O'Melveny & Myers has reduced its staff and associate headcount amid cost-cutting measures that were announced last week, according to the firm and other sources.
According to the legal blog Above the Law, O'Melveny also has laid off five associates in its Los Angeles office. The moves come as O'Melveny's profits per partner have remained at about $1.6 million, on average, during 2006 and 2007, mostly due to a drop in large private equity deals, and as many other firms, including Katten Muchin Rosenman, Sonnenschein Nath & Rosenthal and Clifford Chance, have laid off associates and staff in recent weeks.
O'Melveny Chairman Arthur B. Culvahouse Jr. left a voicemail message to many of the firm's lawyers informing them of "cost-cutting measures," according to a former partner, who agreed to speak on condition of anonymity.

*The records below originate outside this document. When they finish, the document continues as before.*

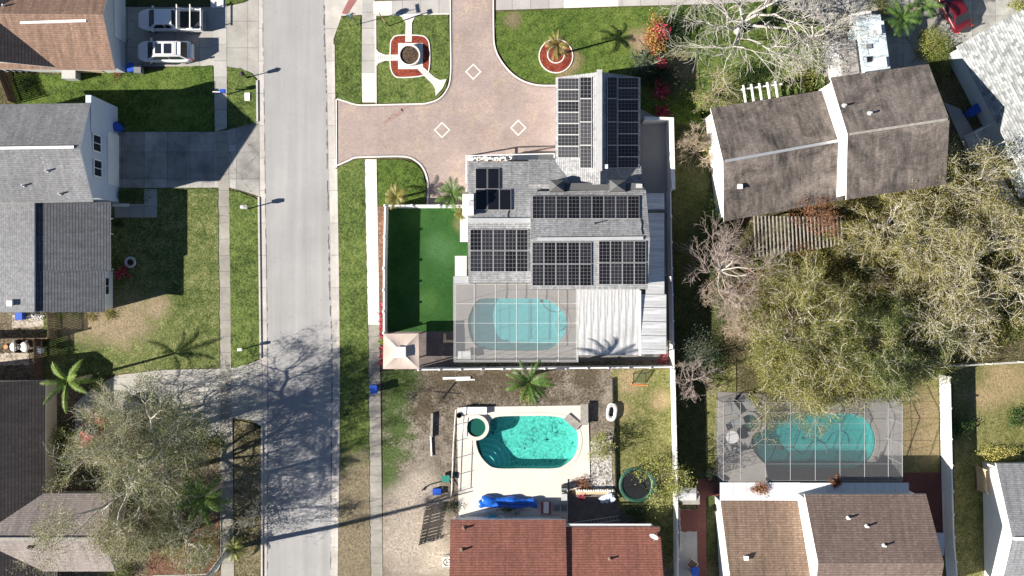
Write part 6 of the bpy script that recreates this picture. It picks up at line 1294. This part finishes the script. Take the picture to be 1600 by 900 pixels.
spiky('crimson plant on the shaded lawn beside the pale tyre', 194, 427, .8, .8, 50, 105, LF_RED, wd=.07); shrub('small dry shrub at the white wall corner of the slate wing', 172, 489, .7, .7, 106, LF_SPARSE, 600, .1); shrub('small dry tuft left of the dry shrub', 145, 494, .6, .5, 107, LF_SPARSE, 400, .1)
shrub('pinkish bougainvillea at the corner of the white patio roof', 1033, 561, .8, .9, 108, LF_RED, 500, .1, bm=BK_PINK)
shrub('brown twiggy plants along the porch wall under the slate eave', 186, 350, .6, .5, 109, LF_DARK, 500, .1)
shrub('stone bordered brown shrub at the tan wall of the brown house', 184, 118, .7, .5, 120, LF_RUST, 300, .1)
shrub('dark olive bush by the fence gap between the two upper left houses', 45, 132, .9, .8, 121, LF_GREEN, 800, .12)
shrub('green bush at the top right corner by the red car', 1590, 12, 1.1, 1.2, 122, LF_LIME, 900, .12)
shrub('rust brown pile of dead leaves on the white porch roof, left of two', 1187, 764, .75, .25, 130, LF_RUST, 900, .11, name='leaf_pile', cat='leaf pile', z=3.05, sx=1.4)
shrub('rust brown clump of dead leaves at the foot of a cage beam, right of two', 1306, 753, .6, .3, 131, LF_RUST, 800, .11, name='leaf_pile', cat='leaf pile', z=2.98)
shrub('dark green shrub between the cycad and the curved side court', 1012, 122, 1.5, 1.5, 140, LF_DARK, 2000, .13)
shrub('dark shrub mass behind the upper crimson ti plant, away from the house', 1046, 128, 1.6, 1.6, 141, LF_DARK, 2200, .13, sy=1.5)
shrub('tall dark shrub right of the croton hedge at the lawn end', 1050, 52, 1.6, 2.2, 142, LF_DARK, 2400, .13, sy=1.3)
shrub('dark bush under the thin-leaved tree, left of the big trunk', 1350, 400, 2.4, 2.2, 150, LF_DARK, 3000, .14, name='bush', cat='bush', group='thicket bushes behind the houses', clumps=40)
shrub('wide green bush under the right edge tree', 1500, 470, 2.8, 2.0, 151, LF_OAKG, 3000, .14, name='bush', cat='bush', group='thicket bushes behind the houses', clumps=40)
shrub('olive bush at the very right edge below the white wall', 1570, 420, 2.6, 2.4, 152, LF_OAK, 3000, .14, name='bush', cat='bush', group='thicket bushes behind the houses', clumps=40)
shrub('green bush below the mildewed roof corner', 1435, 350, 2.6, 2.4, 153, LF_OAKG, 3000, .14, name='bush', cat='bush', group='thicket bushes behind the houses', clumps=40)
shrub('yellow bush growing through the pergola slats', 1260, 392, 1.8, 1.8, 154, LF_SPARSE, 3000, .14, name='bush', cat='bush', group='thicket bushes behind the houses', clumps=40)
shrub('low green bush inside the tall fence top', 1440, 560, 2.0, 1.2, 155, LF_OAKG, 3000, .14, name='bush', cat='bush', group='thicket bushes behind the houses', clumps=40)
shrub('green bush at the right edge above the wire', 1585, 500, 2.2, 1.6, 156, LF_OAKG, 3000, .14, name='bush', cat='bush', group='thicket bushes behind the houses', clumps=40)
tree('low twiggy grey tree veiling the red car in the drive', 206, 664, 8.0, 3.7, 17, BK_PALE, LF_GREYO, 9000, .10, levels=5, kids_=(6, 5, 4, 4, 3), trunk=.18, bm2=BK_TWIG, clump=.24)
shrub('leafy green shrub under the bare white tree, left of the white pergola', 1168, 120, 1.6, 1.2, 170, LF_GREEN, 2200, .13)
shrub('yellow-green shrub by the white pergola, toward the carport', 1250, 122, 1.7, 1.2, 171, LF_LIME, 2200, .13, sx=1.3)
shrub('olive vine mass draped over the right half of the slatted pergola', 1296, 368, 1.5, .7, 172, LF_OAK, 2600, .12, z=1.9, sx=1.2)
shrub('brown vine mass draped over the lower middle of the slatted pergola', 1248, 386, 1.3, .6, 173, LF_RUST, 1300, .11, z=1.9, sx=1.4, sy=.7)
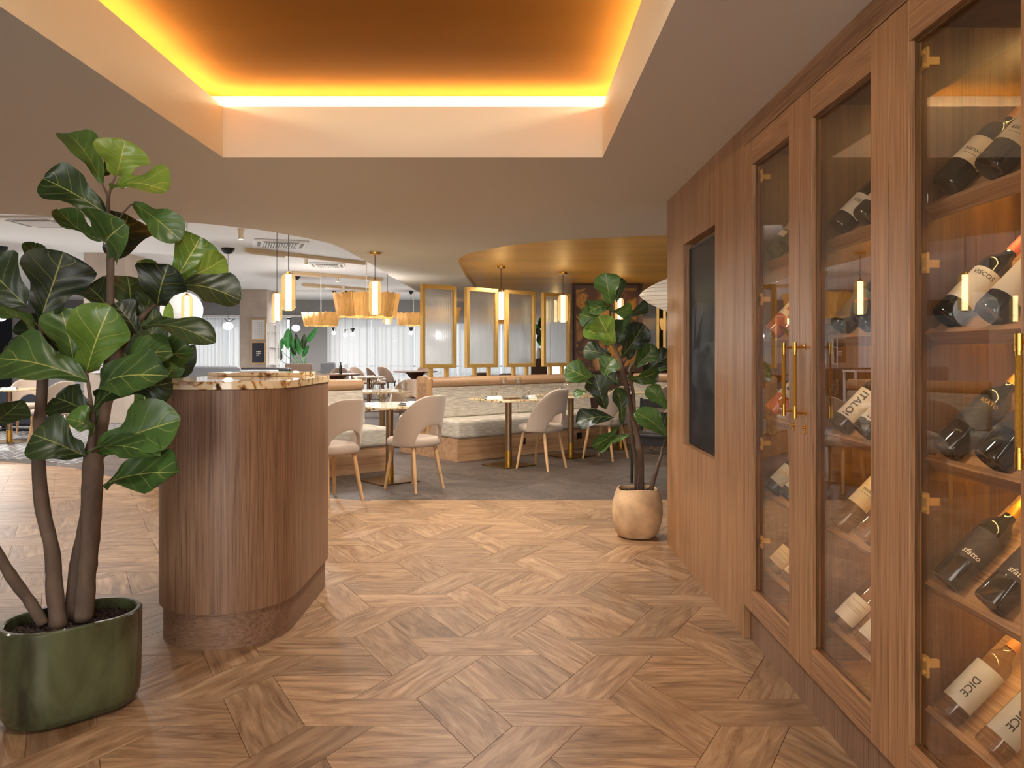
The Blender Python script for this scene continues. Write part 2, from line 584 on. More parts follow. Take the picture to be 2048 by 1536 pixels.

In a prepared statement, Sonja Steptoe, a firm spokeswoman, said: "There have been no economic layoffs of associates at O'Melveny & Myers and there are no plans to conduct such layoffs. We are in the midst of our annual associate evaluation process, which began as scheduled in September and some associates, as is always the case, are receiving less-than-satisfactory performance reviews. It would be inaccurate to infer a layoff from performance reviews given to less than 1 percent of our associates and counsel headcount. Our lawyer headcount has not declined year over year. We simply are choosing to pay and to promote the large majority of associates who are working very hard and at high levels."
"With respect to staff," she continued, "we have prudently been reviewing and reducing our cost structure for the past eight months, following two years in which our expenses have grown faster than our income. During this period we have reduced operating expenses, including staff, to reflect technology-driven efficiencies, to bring staff ratios into alignment with competitive norms and to address redundancies that are not required to support the modern practice of law."
In 2006 alone, the firm lost about a dozen partners who specialize in private equity deals, restructuring and other transactional work, including the former chairman of O'Sullivan, a New York private equity boutique that O'Melveny acquired nearly seven years ago.
Last year, three partners who specialize in private equity, joint ventures and cross-border mergers at O'Melveny's Tokyo office left for Morrison & Foerster. Also last year, Raymond Wong, a capital markets partner at O'Melveny's London office, left for Paul, Hastings, Janofsky & Walker.
This month, two finance lawyers at O'Melveny left for Bingham McCutchen's Tokyo office, and John "Jack" Hardy Jr., the former co-chairman of O'Melveny's capital markets practice, joined Washington-based Venable's Los Angeles office. Also, three partners from O'Melveny who specialize in transactional work joined the San Francisco office of New York's Shearman & Sterling.